[Directions]: Quote all lines below exactly. Images stay out.

[Data lines]:
--------
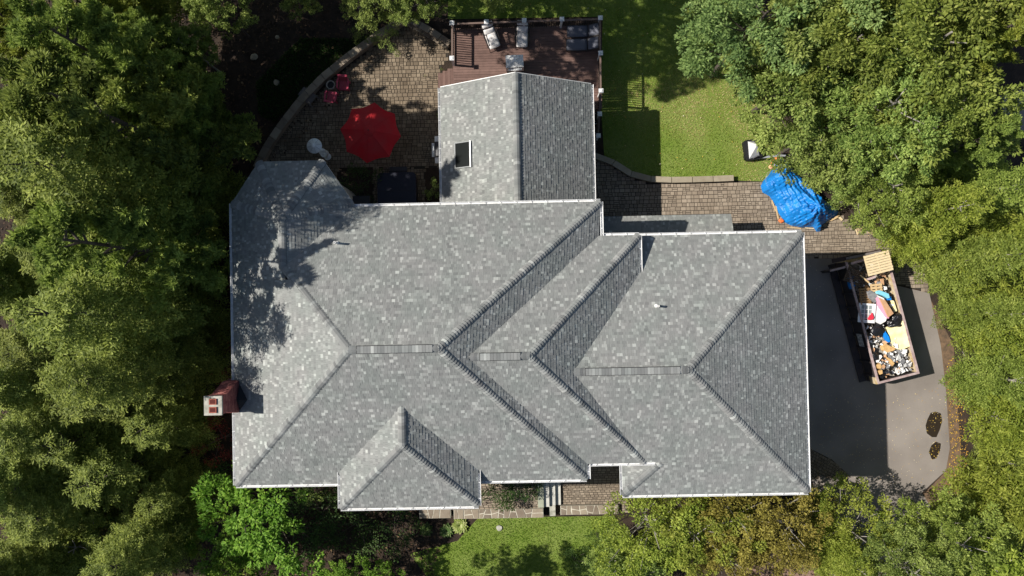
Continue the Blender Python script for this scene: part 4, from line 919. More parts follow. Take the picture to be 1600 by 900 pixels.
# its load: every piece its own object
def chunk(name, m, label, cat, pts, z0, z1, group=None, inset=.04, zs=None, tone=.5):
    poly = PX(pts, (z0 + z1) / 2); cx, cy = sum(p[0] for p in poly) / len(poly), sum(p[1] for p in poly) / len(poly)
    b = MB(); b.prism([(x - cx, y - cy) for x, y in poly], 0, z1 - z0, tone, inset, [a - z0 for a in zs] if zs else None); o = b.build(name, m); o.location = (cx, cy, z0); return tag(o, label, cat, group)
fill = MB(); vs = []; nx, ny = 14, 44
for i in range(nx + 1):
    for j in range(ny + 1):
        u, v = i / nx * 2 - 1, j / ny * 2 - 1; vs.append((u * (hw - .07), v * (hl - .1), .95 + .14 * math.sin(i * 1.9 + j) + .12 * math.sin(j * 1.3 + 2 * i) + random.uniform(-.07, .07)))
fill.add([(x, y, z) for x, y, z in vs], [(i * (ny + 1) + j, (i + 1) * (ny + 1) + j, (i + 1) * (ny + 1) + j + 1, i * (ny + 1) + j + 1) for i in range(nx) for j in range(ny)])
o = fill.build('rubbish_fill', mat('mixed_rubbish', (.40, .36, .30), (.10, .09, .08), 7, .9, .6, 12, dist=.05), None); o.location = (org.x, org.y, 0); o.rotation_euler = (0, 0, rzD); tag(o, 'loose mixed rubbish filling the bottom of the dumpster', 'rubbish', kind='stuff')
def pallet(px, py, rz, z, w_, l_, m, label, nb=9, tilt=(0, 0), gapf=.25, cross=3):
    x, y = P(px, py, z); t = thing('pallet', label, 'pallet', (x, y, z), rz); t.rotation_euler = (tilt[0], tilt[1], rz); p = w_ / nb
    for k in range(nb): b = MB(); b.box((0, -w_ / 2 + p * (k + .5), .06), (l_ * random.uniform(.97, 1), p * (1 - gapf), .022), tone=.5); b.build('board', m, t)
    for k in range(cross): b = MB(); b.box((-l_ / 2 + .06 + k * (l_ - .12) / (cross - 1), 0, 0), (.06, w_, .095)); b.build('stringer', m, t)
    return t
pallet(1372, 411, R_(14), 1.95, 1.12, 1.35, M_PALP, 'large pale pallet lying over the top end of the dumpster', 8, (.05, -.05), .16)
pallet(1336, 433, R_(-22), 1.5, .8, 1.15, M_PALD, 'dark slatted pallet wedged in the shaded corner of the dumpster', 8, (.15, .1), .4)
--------
[Solution]:
Continue the Blender Python script for this scene: part 4, from line 919. More parts follow. Take the picture to be 1600 by 900 pixels.
# its load: every piece its own object
def chunk(name, m, label, cat, pts, z0, z1, group=None, inset=.04, zs=None, tone=.5):
    poly = PX(pts, (z0 + z1) / 2); cx, cy = sum(p[0] for p in poly) / len(poly), sum(p[1] for p in poly) / len(poly)
    b = MB(); b.prism([(x - cx, y - cy) for x, y in poly], 0, z1 - z0, tone, inset, [a - z0 for a in zs] if zs else None); o = b.build(name, m); o.location = (cx, cy, z0); return tag(o, label, cat, group)
fill = MB(); vs = []; nx, ny = 14, 44
for i in range(nx + 1):
    for j in range(ny + 1):
        u, v = i / nx * 2 - 1, j / ny * 2 - 1; vs.append((u * (hw - .07), v * (hl - .1), .95 + .14 * math.sin(i * 1.9 + j) + .12 * math.sin(j * 1.3 + 2 * i) + random.uniform(-.07, .07)))
fill.add([(x, y, z) for x, y, z in vs], [(i * (ny + 1) + j, (i + 1) * (ny + 1) + j, (i + 1) * (ny + 1) + j + 1, i * (ny + 1) + j + 1) for i in range(nx) for j in range(ny)])
o = fill.build('rubbish_fill', mat('mixed_rubbish', (.40, .36, .30), (.10, .09, .08), 7, .9, .6, 12, dist=.05), None); o.location = (org.x, org.y, 0); o.rotation_euler = (0, 0, rzD); tag(o, 'loose mixed rubbish filling the bottom of the dumpster', 'rubbish', kind='stuff')
def pallet(px, py, rz, z, w_, l_, m, label, nb=9, tilt=(0, 0), gapf=.25, cross=3):
    x, y = P(px, py, z); t = thing('pallet', label, 'pallet', (x, y, z), rz); t.rotation_euler = (tilt[0], tilt[1], rz); p = w_ / nb
    for k in range(nb): b = MB(); b.box((0, -w_ / 2 + p * (k + .5), .06), (l_ * random.uniform(.97, 1), p * (1 - gapf), .022), tone=.5); b.build('board', m, t)
    for k in range(cross): b = MB(); b.box((-l_ / 2 + .06 + k * (l_ - .12) / (cross - 1), 0, 0), (.06, w_, .095)); b.build('stringer', m, t)
    return t
pallet(1372, 411, R_(14), 1.95, 1.12, 1.35, M_PALP, 'large pale pallet lying over the top end of the dumpster', 8, (.05, -.05), .16)
pallet(1336, 433, R_(-22), 1.5, .8, 1.15, M_PALD, 'dark slatted pallet wedged in the shaded corner of the dumpster', 8, (.15, .1), .4)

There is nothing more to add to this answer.